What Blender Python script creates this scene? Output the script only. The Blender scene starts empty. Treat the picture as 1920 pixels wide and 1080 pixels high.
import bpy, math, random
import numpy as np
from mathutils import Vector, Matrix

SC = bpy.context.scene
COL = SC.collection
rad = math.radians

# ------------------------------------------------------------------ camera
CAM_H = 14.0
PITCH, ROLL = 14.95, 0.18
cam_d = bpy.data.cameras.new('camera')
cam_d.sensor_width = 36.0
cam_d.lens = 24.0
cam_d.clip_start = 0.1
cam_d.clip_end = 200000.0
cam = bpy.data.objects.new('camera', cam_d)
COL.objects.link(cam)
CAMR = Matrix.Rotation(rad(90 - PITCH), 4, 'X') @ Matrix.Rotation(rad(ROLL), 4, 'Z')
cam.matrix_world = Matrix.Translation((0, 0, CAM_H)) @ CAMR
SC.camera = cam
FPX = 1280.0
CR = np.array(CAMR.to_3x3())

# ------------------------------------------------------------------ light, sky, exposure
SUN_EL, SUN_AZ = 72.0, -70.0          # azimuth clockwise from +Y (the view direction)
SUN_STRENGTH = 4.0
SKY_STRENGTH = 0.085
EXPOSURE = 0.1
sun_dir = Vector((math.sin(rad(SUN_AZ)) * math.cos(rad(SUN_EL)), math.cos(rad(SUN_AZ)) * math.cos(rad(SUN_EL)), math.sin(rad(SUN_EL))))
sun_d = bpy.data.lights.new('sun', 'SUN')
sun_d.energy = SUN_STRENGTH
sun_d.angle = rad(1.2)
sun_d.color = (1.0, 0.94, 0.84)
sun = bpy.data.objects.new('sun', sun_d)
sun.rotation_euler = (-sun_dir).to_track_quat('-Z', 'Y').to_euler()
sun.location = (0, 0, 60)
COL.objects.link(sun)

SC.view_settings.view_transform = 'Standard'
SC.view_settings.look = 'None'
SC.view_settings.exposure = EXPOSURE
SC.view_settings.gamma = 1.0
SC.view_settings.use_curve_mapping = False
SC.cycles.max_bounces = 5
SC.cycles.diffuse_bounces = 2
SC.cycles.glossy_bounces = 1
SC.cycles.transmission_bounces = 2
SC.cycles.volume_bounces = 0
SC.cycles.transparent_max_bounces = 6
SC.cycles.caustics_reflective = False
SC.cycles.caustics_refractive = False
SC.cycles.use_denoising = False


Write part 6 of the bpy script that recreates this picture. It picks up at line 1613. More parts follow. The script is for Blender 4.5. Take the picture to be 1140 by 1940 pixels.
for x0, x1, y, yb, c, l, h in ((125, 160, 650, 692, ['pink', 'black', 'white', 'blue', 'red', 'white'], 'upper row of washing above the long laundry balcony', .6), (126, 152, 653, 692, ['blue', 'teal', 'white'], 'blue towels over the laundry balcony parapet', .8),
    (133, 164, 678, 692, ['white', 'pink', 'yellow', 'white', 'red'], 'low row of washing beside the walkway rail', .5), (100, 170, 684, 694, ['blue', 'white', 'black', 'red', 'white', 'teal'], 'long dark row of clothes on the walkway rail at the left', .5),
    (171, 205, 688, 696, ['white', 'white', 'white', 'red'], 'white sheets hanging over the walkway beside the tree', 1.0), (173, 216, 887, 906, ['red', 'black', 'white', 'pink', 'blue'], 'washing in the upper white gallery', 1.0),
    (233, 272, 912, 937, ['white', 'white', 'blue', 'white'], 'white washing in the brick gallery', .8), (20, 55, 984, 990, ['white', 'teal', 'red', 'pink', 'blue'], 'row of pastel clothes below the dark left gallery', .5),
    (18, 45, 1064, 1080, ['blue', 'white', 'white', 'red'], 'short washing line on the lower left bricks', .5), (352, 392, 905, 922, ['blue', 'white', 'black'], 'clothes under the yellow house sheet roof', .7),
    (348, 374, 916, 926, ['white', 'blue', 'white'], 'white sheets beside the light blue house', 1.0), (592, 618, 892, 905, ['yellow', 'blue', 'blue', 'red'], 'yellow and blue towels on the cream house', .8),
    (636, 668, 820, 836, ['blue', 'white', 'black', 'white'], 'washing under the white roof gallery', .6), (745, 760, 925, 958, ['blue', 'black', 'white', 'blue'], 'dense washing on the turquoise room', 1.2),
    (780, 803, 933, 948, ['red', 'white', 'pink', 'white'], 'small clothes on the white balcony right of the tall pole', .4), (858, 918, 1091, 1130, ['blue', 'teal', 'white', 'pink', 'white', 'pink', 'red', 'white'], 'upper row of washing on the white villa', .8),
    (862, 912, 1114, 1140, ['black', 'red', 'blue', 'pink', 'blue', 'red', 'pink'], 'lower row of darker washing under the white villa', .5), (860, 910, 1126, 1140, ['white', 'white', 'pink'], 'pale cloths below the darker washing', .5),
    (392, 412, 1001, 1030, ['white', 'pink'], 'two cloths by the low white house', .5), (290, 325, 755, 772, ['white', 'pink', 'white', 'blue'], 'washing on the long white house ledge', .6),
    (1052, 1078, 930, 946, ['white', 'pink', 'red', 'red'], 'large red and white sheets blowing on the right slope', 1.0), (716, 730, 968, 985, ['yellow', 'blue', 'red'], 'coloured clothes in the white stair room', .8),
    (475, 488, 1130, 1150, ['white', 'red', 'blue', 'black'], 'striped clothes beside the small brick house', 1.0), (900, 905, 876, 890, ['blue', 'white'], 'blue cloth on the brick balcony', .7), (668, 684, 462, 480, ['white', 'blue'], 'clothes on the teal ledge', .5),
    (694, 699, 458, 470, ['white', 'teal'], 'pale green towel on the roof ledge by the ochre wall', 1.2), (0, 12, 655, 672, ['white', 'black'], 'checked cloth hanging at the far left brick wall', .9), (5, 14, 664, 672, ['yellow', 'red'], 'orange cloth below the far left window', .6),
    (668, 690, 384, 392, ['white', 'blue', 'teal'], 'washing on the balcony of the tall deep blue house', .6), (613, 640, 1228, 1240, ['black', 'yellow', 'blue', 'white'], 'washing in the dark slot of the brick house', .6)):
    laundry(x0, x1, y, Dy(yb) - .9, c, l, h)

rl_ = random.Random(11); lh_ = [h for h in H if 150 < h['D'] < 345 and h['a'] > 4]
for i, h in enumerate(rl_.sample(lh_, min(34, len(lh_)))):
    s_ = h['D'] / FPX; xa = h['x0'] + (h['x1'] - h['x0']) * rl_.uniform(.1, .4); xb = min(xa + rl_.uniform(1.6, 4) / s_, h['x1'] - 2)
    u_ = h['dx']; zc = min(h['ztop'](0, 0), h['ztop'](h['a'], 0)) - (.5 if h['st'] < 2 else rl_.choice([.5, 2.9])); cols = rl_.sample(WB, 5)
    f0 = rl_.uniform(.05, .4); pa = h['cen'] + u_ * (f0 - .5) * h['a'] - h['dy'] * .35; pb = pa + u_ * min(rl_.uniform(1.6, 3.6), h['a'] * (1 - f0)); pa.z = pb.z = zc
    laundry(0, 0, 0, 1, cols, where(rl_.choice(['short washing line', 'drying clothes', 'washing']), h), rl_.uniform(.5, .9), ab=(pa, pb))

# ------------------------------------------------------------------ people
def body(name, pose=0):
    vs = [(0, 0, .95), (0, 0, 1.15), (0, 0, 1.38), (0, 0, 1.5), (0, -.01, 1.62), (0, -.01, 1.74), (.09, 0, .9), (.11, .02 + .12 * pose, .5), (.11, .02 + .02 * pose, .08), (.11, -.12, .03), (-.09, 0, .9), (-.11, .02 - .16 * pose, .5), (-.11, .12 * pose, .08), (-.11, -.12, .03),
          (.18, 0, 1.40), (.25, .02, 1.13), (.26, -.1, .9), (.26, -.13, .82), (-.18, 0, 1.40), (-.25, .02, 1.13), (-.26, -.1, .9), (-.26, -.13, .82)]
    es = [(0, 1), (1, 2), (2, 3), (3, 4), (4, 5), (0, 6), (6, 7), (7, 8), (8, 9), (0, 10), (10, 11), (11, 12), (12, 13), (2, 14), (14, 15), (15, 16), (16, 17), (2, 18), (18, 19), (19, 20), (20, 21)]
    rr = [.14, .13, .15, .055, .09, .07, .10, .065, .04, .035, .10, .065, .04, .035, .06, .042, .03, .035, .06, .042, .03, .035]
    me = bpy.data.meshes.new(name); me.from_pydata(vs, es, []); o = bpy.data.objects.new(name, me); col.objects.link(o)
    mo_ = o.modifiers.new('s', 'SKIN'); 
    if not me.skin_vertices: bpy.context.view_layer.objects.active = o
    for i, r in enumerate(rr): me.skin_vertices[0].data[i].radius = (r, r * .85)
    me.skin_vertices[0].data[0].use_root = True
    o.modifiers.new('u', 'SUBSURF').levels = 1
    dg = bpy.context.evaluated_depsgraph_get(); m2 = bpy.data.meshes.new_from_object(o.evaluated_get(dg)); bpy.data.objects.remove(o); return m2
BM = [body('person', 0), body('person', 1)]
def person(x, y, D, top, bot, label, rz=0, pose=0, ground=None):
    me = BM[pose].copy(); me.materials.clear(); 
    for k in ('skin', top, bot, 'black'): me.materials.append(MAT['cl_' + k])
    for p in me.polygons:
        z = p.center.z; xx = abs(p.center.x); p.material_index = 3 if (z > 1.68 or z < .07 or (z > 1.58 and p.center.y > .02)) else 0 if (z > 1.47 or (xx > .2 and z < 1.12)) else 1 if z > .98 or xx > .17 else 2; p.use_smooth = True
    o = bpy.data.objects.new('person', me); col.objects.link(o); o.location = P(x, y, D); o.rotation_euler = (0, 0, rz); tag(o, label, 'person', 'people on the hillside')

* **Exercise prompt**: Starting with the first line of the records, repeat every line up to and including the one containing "rad = math.radians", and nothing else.

* **Response**:
What Blender Python script creates this scene? Output the script only. The Blender scene starts empty. Treat the picture as 1920 pixels wide and 1080 pixels high.
import bpy, math, random
import numpy as np
from mathutils import Vector, Matrix

SC = bpy.context.scene
COL = SC.collection
rad = math.radians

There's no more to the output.